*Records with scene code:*
^^^^^^^^

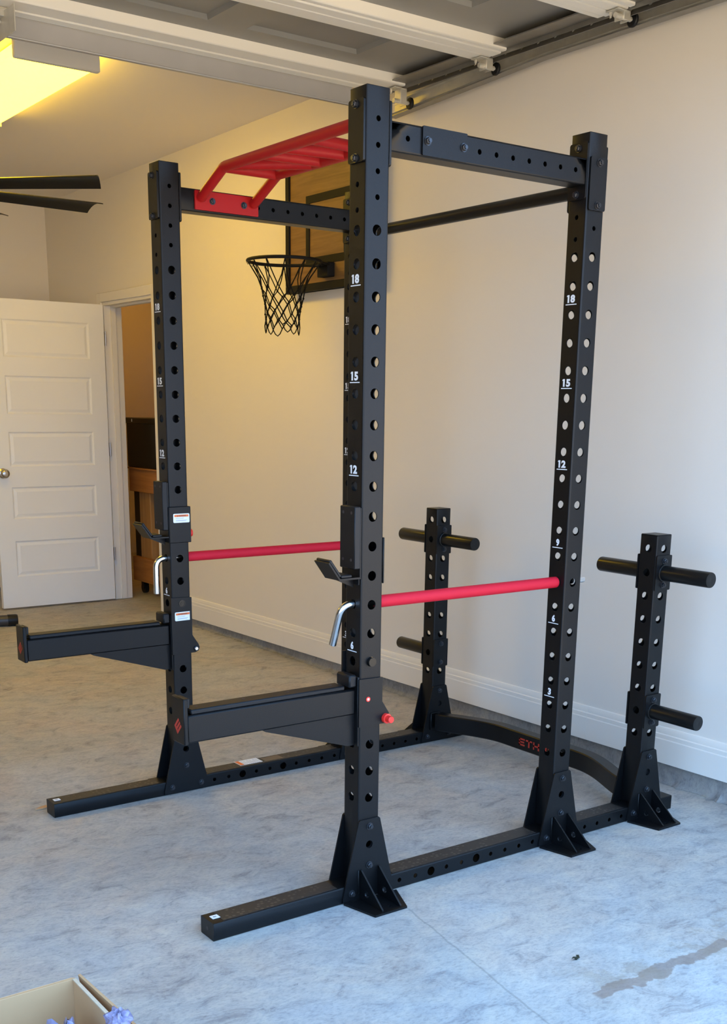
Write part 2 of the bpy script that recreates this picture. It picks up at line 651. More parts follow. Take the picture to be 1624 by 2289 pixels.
DY0, DY1, DZ = 4.29, 5.05, 1.985    # doorway in the right wall
mb = MB()
mb.box(XW, XW + .12, YT, DY0, .09, 2.9)
mb.box(XW + .019, XW + .12, YT, DY0, 0, .09)
mb.box(XW, XW + .12, DY0, DY1, DZ, 2.9)
mb.box(XW, XW + .12, DY1, 7.5, 0, 2.9)
struct(part('wall_right', mb, M_WALL), 'long beige wall with baseboard behind the rack')
mb = MB().box(XL - .1, XW, YF, YF + .1, 0, 2.9)
struct(part('wall_back', mb, M_WALL), 'beige end wall above the open door')
mb = MB().box(XL - .1, XL, YT, YF, 0, 2.9)
struct(part('wall_left', mb, mat('left_wall_board', (0.20, 0.18, 0.155), 0.8, spec=0.2, vary=0.2, vscale=3)))
mb = MB()
GX0, GX1, GZ = -3.51, 1.37, 2.40    # garage opening
mb.box(XL - .1, GX0, YT - .16, YT, -.01, 3.2)
mb.box(GX1, XW + .12, YT - .16, YT, -.01, 3.2)
mb.box(GX0, GX1, YT - .16, YT, GZ, 3.2)
struct(part('wall_front', mb, M_WALL))
mb = MB()
y0, y1 = YT, YF
mb.add([(XL, y0, CEIL + zt(y0)), (XW, y0, CEIL + zt(y0)), (XW, y1, CEIL + zt(y1)), (XL, y1, CEIL + zt(y1)),
        (XL, y0, 2.95), (XW, y0, 2.95), (XW, y1, 2.95), (XL, y1, 2.95)],
       [(0, 3, 2, 1), (4, 5, 6, 7), (0, 1, 5, 4), (1, 2, 6, 5), (2, 3, 7, 6), (3, 0, 4, 7)])
struct(part('ceiling', mb, M_CEIL), 'beige garage ceiling')
# store room beyond the doorway
mb = MB()
mb.box(3.0, 3.1, 3.4, 8.0, 0, 2.8)
mb.box(XW + .12, 3.0, 7.4, 7.5, 0, 2.8)
mb.box(XW + .12, 3.0, 3.4, 3.5, 0, 2.8)
mb.box(XW + .12, 3.1, 3.4, 7.5, 2.6, 2.7)
struct(part('wall_back', mb, M_WALL), 'beige walls of the room seen through the doorway')


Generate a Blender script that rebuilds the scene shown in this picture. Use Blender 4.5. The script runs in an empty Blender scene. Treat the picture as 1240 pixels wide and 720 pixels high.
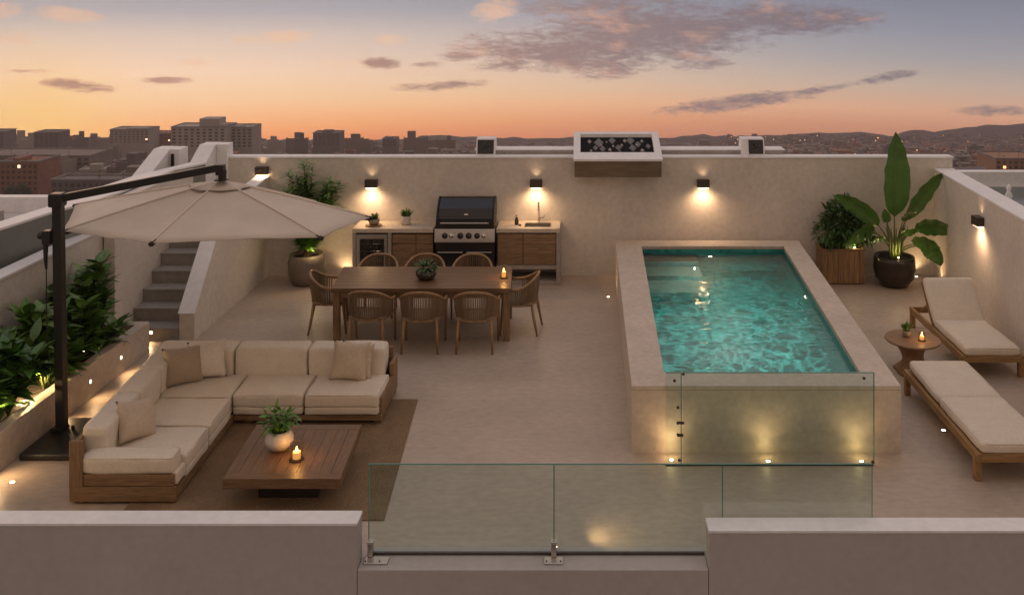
import bpy, math, random
from mathutils import Vector, Matrix, Euler, noise
R = math.radians
PI = math.pi
random.seed(11)
S = bpy.context.scene
C = S.collection

# ---------------------------------------------------------------- camera, sky, sun, exposure
F, CX, H = 1134.0, 705.0, 4.79          # focal length and principal column in photo pixels, eye height in metres
cd = bpy.data.cameras.new('camera'); cam = bpy.data.objects.new('camera', cd); C.objects.link(cam)
cam.location = (0, 0, H); cam.rotation_euler = (R(90), 0, 0)
cd.sensor_width = 36; cd.lens = 36 * F / 1240
cd.shift_x = (620 - CX) / 1240; cd.shift_y = -360 / 1240
cd.clip_start = 0.05; cd.clip_end = 20000
S.camera = cam
S.render.resolution_x = 1024; S.render.resolution_y = 594
S.view_settings.view_transform = 'Standard'; S.view_settings.look = 'None'
S.view_settings.exposure = 0.0; S.view_settings.gamma = 1.0
S.render.engine = 'CYCLES'
cy = S.cycles
cy.use_denoising = True
try: cy.denoiser = 'OPENIMAGEDENOISE'
except Exception: pass
cy.max_bounces = 10; cy.transmission_bounces = 8; cy.transparent_max_bounces = 16; cy.diffuse_bounces = 4; cy.glossy_bounces = 4
cy.caustics_reflective = False; cy.caustics_refractive = False; cy.sample_clamp_indirect = 4.0; cy.volume_bounces = 0

W = bpy.data.worlds.new('World'); S.world = W; W.use_nodes = True
nt = W.node_tree
for n in list(nt.nodes): nt.nodes.remove(n)
def N(t, **k):
    n = nt.nodes.new(t)
    for a, b in k.items(): setattr(n, a, b)
    return n
def _in(sock, v):
    if isinstance(v, bpy.types.NodeSocket): nt.links.new(v, sock)
    else: sock.default_value = v
def M(op, a, b=0.0, c=0.0, clamp=False):
    n = N('ShaderNodeMath', operation=op); n.use_clamp = clamp
    _in(n.inputs[0], a); _in(n.inputs[1], b)
    if op in ('MULTIPLY_ADD', 'SMOOTH_MIN', 'COMPARE'): _in(n.inputs[2], c)
    return n.outputs[0]
def MR(v, a, b, c=0.0, d=1.0, smooth=True):
    n = N('ShaderNodeMapRange'); n.interpolation_type = 'SMOOTHSTEP' if smooth else 'LINEAR'
    _in(n.inputs[0], v)
    for i, q in enumerate((a, b, c, d)): _in(n.inputs[i + 1], q)
    return n.outputs[0]
def MIX(f, a, b):
    n = N('ShaderNodeMix', data_type='RGBA'); _in(n.inputs[0], f); _in(n.inputs[6], a); _in(n.inputs[7], b)
    return n.outputs[2]
def lin(r, g, b):
    q = lambda c: (c / 255 / 12.92) if c <= 10 else (((c / 255) + 0.055) / 1.055) ** 2.4
    return (q(r), q(g), q(b), 1)
def ramp(v, stops):
    n = N('ShaderNodeValToRGB'); e = n.color_ramp.elements
    e[0].position, e[0].color = stops[0]
    e[1].position, e[1].color = stops[-1]
    for p, c in stops[1:-1]: x = e.new(p); x.color = c
    _in(n.inputs[0], v); return n.outputs[0]
tc = N('ShaderNodeTexCoord'); sp = N('ShaderNodeSeparateXYZ'); nt.links.new(tc.outputs['Generated'], sp.inputs[0])
dx, dy, dz = sp.outputs
hyp = M('SQRT', M('ADD', M('MULTIPLY', dx, dx), M('MULTIPLY', dy, dy)))
te = M('DIVIDE', dz, M('MAXIMUM', hyp, 0.001))                 # tangent of the elevation
p = M('MULTIPLY_ADD', te, 1 / 0.5, 0.34, clamp=True)            # -0.17 .. 0.33 -> 0 .. 1
def P(y): return -y / 1134 * 0.93 / 0.5 + 0.34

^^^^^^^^

*Given task:* Return the listing above in full and without alteration, excluding its pictures.

*Answer to the problem:*
Write part 2 of the bpy script that recreates this picture. It picks up at line 651. More parts follow. Take the picture to be 1624 by 2289 pixels.
DY0, DY1, DZ = 4.29, 5.05, 1.985    # doorway in the right wall
mb = MB()
mb.box(XW, XW + .12, YT, DY0, .09, 2.9)
mb.box(XW + .019, XW + .12, YT, DY0, 0, .09)
mb.box(XW, XW + .12, DY0, DY1, DZ, 2.9)
mb.box(XW, XW + .12, DY1, 7.5, 0, 2.9)
struct(part('wall_right', mb, M_WALL), 'long beige wall with baseboard behind the rack')
mb = MB().box(XL - .1, XW, YF, YF + .1, 0, 2.9)
struct(part('wall_back', mb, M_WALL), 'beige end wall above the open door')
mb = MB().box(XL - .1, XL, YT, YF, 0, 2.9)
struct(part('wall_left', mb, mat('left_wall_board', (0.20, 0.18, 0.155), 0.8, spec=0.2, vary=0.2, vscale=3)))
mb = MB()
GX0, GX1, GZ = -3.51, 1.37, 2.40    # garage opening
mb.box(XL - .1, GX0, YT - .16, YT, -.01, 3.2)
mb.box(GX1, XW + .12, YT - .16, YT, -.01, 3.2)
mb.box(GX0, GX1, YT - .16, YT, GZ, 3.2)
struct(part('wall_front', mb, M_WALL))
mb = MB()
y0, y1 = YT, YF
mb.add([(XL, y0, CEIL + zt(y0)), (XW, y0, CEIL + zt(y0)), (XW, y1, CEIL + zt(y1)), (XL, y1, CEIL + zt(y1)),
        (XL, y0, 2.95), (XW, y0, 2.95), (XW, y1, 2.95), (XL, y1, 2.95)],
       [(0, 3, 2, 1), (4, 5, 6, 7), (0, 1, 5, 4), (1, 2, 6, 5), (2, 3, 7, 6), (3, 0, 4, 7)])
struct(part('ceiling', mb, M_CEIL), 'beige garage ceiling')
# store room beyond the doorway
mb = MB()
mb.box(3.0, 3.1, 3.4, 8.0, 0, 2.8)
mb.box(XW + .12, 3.0, 7.4, 7.5, 0, 2.8)
mb.box(XW + .12, 3.0, 3.4, 3.5, 0, 2.8)
mb.box(XW + .12, 3.1, 3.4, 7.5, 2.6, 2.7)
struct(part('wall_back', mb, M_WALL), 'beige walls of the room seen through the doorway')


Generate a Blender script that rebuilds the scene shown in this picture. Use Blender 4.5. The script runs in an empty Blender scene. Treat the picture as 1240 pixels wide and 720 pixels high.
import bpy, math, random
from mathutils import Vector, Matrix, Euler, noise
R = math.radians
PI = math.pi
random.seed(11)
S = bpy.context.scene
C = S.collection

# ---------------------------------------------------------------- camera, sky, sun, exposure
F, CX, H = 1134.0, 705.0, 4.79          # focal length and principal column in photo pixels, eye height in metres
cd = bpy.data.cameras.new('camera'); cam = bpy.data.objects.new('camera', cd); C.objects.link(cam)
cam.location = (0, 0, H); cam.rotation_euler = (R(90), 0, 0)
cd.sensor_width = 36; cd.lens = 36 * F / 1240
cd.shift_x = (620 - CX) / 1240; cd.shift_y = -360 / 1240
cd.clip_start = 0.05; cd.clip_end = 20000
S.camera = cam
S.render.resolution_x = 1024; S.render.resolution_y = 594
S.view_settings.view_transform = 'Standard'; S.view_settings.look = 'None'
S.view_settings.exposure = 0.0; S.view_settings.gamma = 1.0
S.render.engine = 'CYCLES'
cy = S.cycles
cy.use_denoising = True
try: cy.denoiser = 'OPENIMAGEDENOISE'
except Exception: pass
cy.max_bounces = 10; cy.transmission_bounces = 8; cy.transparent_max_bounces = 16; cy.diffuse_bounces = 4; cy.glossy_bounces = 4
cy.caustics_reflective = False; cy.caustics_refractive = False; cy.sample_clamp_indirect = 4.0; cy.volume_bounces = 0

W = bpy.data.worlds.new('World'); S.world = W; W.use_nodes = True
nt = W.node_tree
for n in list(nt.nodes): nt.nodes.remove(n)
def N(t, **k):
    n = nt.nodes.new(t)
    for a, b in k.items(): setattr(n, a, b)
    return n
def _in(sock, v):
    if isinstance(v, bpy.types.NodeSocket): nt.links.new(v, sock)
    else: sock.default_value = v
def M(op, a, b=0.0, c=0.0, clamp=False):
    n = N('ShaderNodeMath', operation=op); n.use_clamp = clamp
    _in(n.inputs[0], a); _in(n.inputs[1], b)
    if op in ('MULTIPLY_ADD', 'SMOOTH_MIN', 'COMPARE'): _in(n.inputs[2], c)
    return n.outputs[0]
def MR(v, a, b, c=0.0, d=1.0, smooth=True):
    n = N('ShaderNodeMapRange'); n.interpolation_type = 'SMOOTHSTEP' if smooth else 'LINEAR'
    _in(n.inputs[0], v)
    for i, q in enumerate((a, b, c, d)): _in(n.inputs[i + 1], q)
    return n.outputs[0]
def MIX(f, a, b):
    n = N('ShaderNodeMix', data_type='RGBA'); _in(n.inputs[0], f); _in(n.inputs[6], a); _in(n.inputs[7], b)
    return n.outputs[2]
def lin(r, g, b):
    q = lambda c: (c / 255 / 12.92) if c <= 10 else (((c / 255) + 0.055) / 1.055) ** 2.4
    return (q(r), q(g), q(b), 1)
def ramp(v, stops):
    n = N('ShaderNodeValToRGB'); e = n.color_ramp.elements
    e[0].position, e[0].color = stops[0]
    e[1].position, e[1].color = stops[-1]
    for p, c in stops[1:-1]: x = e.new(p); x.color = c
    _in(n.inputs[0], v); return n.outputs[0]
tc = N('ShaderNodeTexCoord'); sp = N('ShaderNodeSeparateXYZ'); nt.links.new(tc.outputs['Generated'], sp.inputs[0])
dx, dy, dz = sp.outputs
hyp = M('SQRT', M('ADD', M('MULTIPLY', dx, dx), M('MULTIPLY', dy, dy)))
te = M('DIVIDE', dz, M('MAXIMUM', hyp, 0.001))                 # tangent of the elevation
p = M('MULTIPLY_ADD', te, 1 / 0.5, 0.34, clamp=True)            # -0.17 .. 0.33 -> 0 .. 1
def P(y): return -y / 1134 * 0.93 / 0.5 + 0.34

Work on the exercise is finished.